Há qualquer coisa mágica na forma como as palavras passam para um papel (ou para um ecrã) e levam pedaços de nós com elas. Não consigo ler os meus textos antigos sem reviver os sentimentos daquela época. Quantas vezes já não fomos surpreendidos por um sentimento que veio agarrado àquela música que não ouvíamos há tanto tempo? Quantas vezes não teremos secretamente afagado um qualquer brinquedo da infância recordando algum momento?

Será seguramente o "velhinho" condicionamento que o "Senhor do cão" - com todo o respeito - apresentou ao mundo. Mas independentemente do termo gosto de, por momentos, perder-me neste sentimento e deixar simplesmente que a recordação do passado me traga ao presente algo que é antigo e que também será novo.

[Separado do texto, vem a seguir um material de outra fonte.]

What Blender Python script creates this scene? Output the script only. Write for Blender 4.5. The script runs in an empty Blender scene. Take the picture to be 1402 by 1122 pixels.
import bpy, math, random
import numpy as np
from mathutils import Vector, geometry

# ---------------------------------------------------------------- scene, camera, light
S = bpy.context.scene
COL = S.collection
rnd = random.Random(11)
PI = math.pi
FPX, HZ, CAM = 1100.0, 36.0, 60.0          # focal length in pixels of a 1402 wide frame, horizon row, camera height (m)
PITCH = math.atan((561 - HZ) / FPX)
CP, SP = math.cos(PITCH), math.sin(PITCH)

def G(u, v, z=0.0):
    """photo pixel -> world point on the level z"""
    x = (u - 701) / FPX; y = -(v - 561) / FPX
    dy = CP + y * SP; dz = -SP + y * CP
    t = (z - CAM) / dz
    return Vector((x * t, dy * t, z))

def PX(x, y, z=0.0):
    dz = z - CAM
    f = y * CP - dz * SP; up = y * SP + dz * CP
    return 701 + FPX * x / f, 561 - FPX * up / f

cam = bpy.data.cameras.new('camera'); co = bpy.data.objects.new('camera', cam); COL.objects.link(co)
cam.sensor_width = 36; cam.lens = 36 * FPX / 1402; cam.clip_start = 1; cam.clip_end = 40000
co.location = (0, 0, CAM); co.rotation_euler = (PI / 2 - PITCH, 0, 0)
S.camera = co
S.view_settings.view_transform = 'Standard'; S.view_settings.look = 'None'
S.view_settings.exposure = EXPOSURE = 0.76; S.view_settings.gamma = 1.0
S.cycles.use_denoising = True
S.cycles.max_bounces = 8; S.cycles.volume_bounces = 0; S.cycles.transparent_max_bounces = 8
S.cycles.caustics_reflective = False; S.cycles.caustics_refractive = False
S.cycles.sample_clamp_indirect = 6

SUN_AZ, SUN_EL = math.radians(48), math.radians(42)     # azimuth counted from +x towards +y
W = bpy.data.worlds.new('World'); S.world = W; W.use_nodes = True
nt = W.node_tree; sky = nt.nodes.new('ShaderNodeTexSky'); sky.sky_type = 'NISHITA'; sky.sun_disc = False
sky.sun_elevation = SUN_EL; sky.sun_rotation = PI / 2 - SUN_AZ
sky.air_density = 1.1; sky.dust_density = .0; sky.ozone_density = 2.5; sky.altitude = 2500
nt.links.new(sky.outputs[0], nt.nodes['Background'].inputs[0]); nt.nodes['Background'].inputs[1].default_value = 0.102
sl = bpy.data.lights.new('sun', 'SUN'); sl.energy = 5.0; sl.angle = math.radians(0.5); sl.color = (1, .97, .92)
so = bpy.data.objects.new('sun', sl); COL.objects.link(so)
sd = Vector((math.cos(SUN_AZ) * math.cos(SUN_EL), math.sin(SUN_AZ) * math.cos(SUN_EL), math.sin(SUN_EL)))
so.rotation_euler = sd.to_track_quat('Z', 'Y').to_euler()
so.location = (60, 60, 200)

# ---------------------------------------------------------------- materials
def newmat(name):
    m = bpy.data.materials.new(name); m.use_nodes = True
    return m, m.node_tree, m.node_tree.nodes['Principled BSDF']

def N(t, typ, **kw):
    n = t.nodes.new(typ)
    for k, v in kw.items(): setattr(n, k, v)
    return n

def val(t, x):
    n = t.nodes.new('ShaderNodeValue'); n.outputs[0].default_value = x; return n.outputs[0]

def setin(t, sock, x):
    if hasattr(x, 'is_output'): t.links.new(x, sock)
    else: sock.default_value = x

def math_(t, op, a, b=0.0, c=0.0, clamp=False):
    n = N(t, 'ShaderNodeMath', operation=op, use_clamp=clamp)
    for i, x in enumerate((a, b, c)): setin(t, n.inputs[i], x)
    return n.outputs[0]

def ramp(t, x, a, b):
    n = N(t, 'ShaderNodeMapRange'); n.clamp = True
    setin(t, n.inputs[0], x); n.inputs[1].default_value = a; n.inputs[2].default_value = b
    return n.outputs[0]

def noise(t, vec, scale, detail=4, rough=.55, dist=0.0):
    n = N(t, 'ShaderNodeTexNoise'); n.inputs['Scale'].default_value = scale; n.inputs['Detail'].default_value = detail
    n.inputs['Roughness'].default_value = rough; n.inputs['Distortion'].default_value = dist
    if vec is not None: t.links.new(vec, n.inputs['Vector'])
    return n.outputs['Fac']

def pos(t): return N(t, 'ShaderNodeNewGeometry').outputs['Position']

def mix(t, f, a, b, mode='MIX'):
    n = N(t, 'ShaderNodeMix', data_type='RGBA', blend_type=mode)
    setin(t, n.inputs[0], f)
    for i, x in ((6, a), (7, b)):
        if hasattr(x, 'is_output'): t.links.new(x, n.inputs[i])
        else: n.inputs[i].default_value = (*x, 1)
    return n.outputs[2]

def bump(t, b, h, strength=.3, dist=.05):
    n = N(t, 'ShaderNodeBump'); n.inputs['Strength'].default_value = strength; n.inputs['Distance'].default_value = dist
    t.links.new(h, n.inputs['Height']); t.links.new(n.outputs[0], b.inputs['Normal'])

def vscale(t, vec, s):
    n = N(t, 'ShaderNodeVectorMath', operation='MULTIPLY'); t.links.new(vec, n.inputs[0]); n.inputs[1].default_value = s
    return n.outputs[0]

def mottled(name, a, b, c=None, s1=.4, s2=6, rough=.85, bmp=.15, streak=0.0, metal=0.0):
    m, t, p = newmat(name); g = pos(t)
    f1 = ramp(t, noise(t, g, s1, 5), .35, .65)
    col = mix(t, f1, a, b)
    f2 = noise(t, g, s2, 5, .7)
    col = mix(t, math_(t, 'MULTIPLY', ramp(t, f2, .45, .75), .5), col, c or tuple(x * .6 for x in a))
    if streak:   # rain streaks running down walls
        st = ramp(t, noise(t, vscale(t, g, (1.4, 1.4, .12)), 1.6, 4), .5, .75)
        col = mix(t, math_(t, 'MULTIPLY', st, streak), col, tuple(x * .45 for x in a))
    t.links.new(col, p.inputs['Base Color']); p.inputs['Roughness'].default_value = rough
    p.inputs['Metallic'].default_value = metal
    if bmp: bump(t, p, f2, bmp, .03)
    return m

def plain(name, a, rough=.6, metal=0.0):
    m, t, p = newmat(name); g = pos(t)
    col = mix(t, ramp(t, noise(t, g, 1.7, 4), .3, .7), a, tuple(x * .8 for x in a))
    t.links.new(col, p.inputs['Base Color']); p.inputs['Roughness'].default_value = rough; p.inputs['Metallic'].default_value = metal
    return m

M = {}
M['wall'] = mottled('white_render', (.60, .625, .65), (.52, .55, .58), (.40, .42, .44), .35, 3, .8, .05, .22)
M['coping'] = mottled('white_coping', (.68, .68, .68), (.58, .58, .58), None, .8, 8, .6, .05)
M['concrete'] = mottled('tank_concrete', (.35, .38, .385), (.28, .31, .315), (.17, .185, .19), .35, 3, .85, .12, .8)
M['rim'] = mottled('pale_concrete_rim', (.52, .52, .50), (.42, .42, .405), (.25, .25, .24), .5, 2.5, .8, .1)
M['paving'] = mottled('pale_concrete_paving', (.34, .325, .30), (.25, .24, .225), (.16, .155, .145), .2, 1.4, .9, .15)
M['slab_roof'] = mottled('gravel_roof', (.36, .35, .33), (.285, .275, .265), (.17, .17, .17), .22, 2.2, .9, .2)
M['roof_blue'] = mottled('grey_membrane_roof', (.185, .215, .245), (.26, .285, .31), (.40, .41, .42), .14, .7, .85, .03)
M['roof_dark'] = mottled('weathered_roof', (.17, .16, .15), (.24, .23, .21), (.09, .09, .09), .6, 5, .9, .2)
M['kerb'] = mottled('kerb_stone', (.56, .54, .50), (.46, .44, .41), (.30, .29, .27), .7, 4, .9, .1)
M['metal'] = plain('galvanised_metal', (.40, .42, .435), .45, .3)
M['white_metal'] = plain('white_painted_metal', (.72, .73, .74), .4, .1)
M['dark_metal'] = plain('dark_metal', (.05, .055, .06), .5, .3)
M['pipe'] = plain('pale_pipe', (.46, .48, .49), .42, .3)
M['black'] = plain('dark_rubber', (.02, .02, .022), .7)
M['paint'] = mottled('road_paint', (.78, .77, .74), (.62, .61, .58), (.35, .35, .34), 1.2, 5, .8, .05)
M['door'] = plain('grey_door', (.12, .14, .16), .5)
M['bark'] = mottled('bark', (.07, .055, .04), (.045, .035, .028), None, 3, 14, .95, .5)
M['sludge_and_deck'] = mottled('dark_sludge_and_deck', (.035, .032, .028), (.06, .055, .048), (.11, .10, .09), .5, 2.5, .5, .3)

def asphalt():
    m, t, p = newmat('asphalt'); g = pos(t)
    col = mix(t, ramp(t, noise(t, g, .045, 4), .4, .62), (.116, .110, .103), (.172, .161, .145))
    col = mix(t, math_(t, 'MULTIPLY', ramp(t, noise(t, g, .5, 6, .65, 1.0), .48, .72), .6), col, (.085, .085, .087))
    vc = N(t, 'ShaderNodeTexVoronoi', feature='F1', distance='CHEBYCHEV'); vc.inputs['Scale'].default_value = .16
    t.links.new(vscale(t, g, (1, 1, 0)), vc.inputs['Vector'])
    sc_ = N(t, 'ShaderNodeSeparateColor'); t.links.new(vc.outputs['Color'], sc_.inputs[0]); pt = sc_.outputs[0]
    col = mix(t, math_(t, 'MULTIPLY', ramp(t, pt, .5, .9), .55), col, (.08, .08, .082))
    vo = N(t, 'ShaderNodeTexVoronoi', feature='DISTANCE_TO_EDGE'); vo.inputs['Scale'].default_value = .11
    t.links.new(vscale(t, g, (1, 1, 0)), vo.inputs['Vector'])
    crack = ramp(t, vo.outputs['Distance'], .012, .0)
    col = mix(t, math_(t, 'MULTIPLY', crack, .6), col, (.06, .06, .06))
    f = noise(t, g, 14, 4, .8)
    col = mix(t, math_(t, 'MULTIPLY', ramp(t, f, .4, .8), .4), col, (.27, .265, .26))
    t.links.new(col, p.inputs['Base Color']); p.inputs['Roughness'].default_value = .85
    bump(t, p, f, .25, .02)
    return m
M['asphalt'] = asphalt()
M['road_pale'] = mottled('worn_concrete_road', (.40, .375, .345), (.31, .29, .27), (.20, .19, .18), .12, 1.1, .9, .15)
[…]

Assim é a minha relação com os textos. Às vezes preciso de segurar com palavras momentos especiais, que transformaram a minha forma de ler o real. Apetece-me parar o mundo e dedicar-me a uma folha em branco onde vou escrever e riscar e a quem só darei tranquilidade quando espelhar os meus sentimentos. Só pararei quando me sentir tão fielmente espelhado que consiga abandoná-la, abandonando-me para depois, externamente, observar. Passando aquele pedaço a ser um pedaço de mim e seguramente um pedaço da minha existência… Para o qual vou olhar com carinho, respeito, atenção, homenagear com o poder de análise que a experiência me deu e trabalhar com toda a dedicação que um ser em sofrimento me merece.

Às vezes releio estes pedaços de mim e sorrio da minha inocência. Outras vezes dou estes pedaços de mim na esperança de trazer luz a mais alguém. Mas simplesmente os arrumo em pequenas prateleiras da minha consciência à espera do dia em que os novos desafios me obriguem a recuar antes se seguir em frente.